Philby : Portrait de l'espion en jeune homme
de Robert Littell

critiqué par Tanneguy, le 17 novembre 2011
(Paris - 84 ans)


La note:  étoiles
Une jeunesse anglaise classique, un destin exceptionnel
La vie de Harold « Kim » Philby est extraordinaire : ce fils de la gentry britannique éduqué à Cambridge comme il se doit, tenté par le socialisme comme cela se faisait , franchit le pas et se fit recruter par le NKVD (contre-espionnage soviétique) puis par le MI6 (la même chose côté britannique). Pour qui travaillait-il en réalité ? Le fait est qu’il dut donner sa démission du MI6, s’installer à Beyrouth, avant de se réfugier à Moscou où il termina sa vie en 1988 avant l’écroulement de l’Union Soviétique. Tout ceci fit la une des journaux en occident : on se souvient des « 5 de Cambridge » dont faisaient aussi partie Burgess et MacLean ainsi qu’Antony Blunt, démasqué tardivement alors qu’il travaillait dans l’entourage immédiat de la reine d’Angleterre.

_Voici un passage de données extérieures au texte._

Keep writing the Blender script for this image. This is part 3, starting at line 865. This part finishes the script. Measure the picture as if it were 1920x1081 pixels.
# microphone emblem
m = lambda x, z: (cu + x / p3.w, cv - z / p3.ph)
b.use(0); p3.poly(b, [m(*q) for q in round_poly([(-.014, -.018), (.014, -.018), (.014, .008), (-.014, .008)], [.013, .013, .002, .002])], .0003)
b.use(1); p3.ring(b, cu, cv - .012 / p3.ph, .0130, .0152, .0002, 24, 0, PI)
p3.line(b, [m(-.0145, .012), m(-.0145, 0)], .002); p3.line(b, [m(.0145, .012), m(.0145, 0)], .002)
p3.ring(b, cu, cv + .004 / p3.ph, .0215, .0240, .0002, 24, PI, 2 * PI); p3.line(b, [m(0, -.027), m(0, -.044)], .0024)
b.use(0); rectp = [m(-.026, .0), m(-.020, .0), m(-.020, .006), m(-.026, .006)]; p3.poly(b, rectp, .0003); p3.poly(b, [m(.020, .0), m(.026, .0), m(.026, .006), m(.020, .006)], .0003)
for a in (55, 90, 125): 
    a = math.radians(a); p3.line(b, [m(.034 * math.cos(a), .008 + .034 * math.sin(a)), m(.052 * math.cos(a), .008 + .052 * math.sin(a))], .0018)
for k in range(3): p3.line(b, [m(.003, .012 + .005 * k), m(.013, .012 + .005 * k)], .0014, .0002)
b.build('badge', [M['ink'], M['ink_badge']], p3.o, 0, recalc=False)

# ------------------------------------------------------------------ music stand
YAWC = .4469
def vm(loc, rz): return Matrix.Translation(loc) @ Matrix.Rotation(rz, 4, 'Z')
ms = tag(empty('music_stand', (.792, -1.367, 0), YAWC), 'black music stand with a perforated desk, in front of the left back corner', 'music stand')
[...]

Robert Littell (père de Jonathan des Bienveillantes…) est un romancier chevronné, spécialiste de l’espionnage, fin connaisseur de l’Union Soviétique où il résida plusieurs années comme journaliste. Il nous propose un roman passionnant sur la vie de Philby entre 1920 et 1950 : son engagement en Autriche dans l’opposition à Dollfuss, son recrutement, sa guerre d’Espagne comme correspondant du Times du côté de Franco, etc… Les faits sont réels, mais l’auteur imagine qu’ils nous sont rapportés par divers témoins : son ami Burgess ou ses officiers traitants côté soviétique par exemple. L’effet est remarquable, car il y a aussi des faits imaginaires, comme par exemple la scène où Staline, défendant bec et ongles « son » espion contre l’avis de ses services du NKVD, envoie les responsables desdits services vers une purge définitive conformément aux habitudes de l’époque.

J’aime beaucoup Robert Littell (que j’ai découvert grâce aux Bienveillantes) et je me suis « jeté » sur cet ouvrage dès sa parution. Je l’ai dévoré en deux jours, j’y ai pris grand plaisir, y ai appris quelques détails sur l’affaire Philby et je suis resté avec une question insoluble murmurée par l’auteur sur la base de témoignages inédits : Philby était-il un agent double, voire triple ? Tout ceci mérite une « note » élevée à mon avis.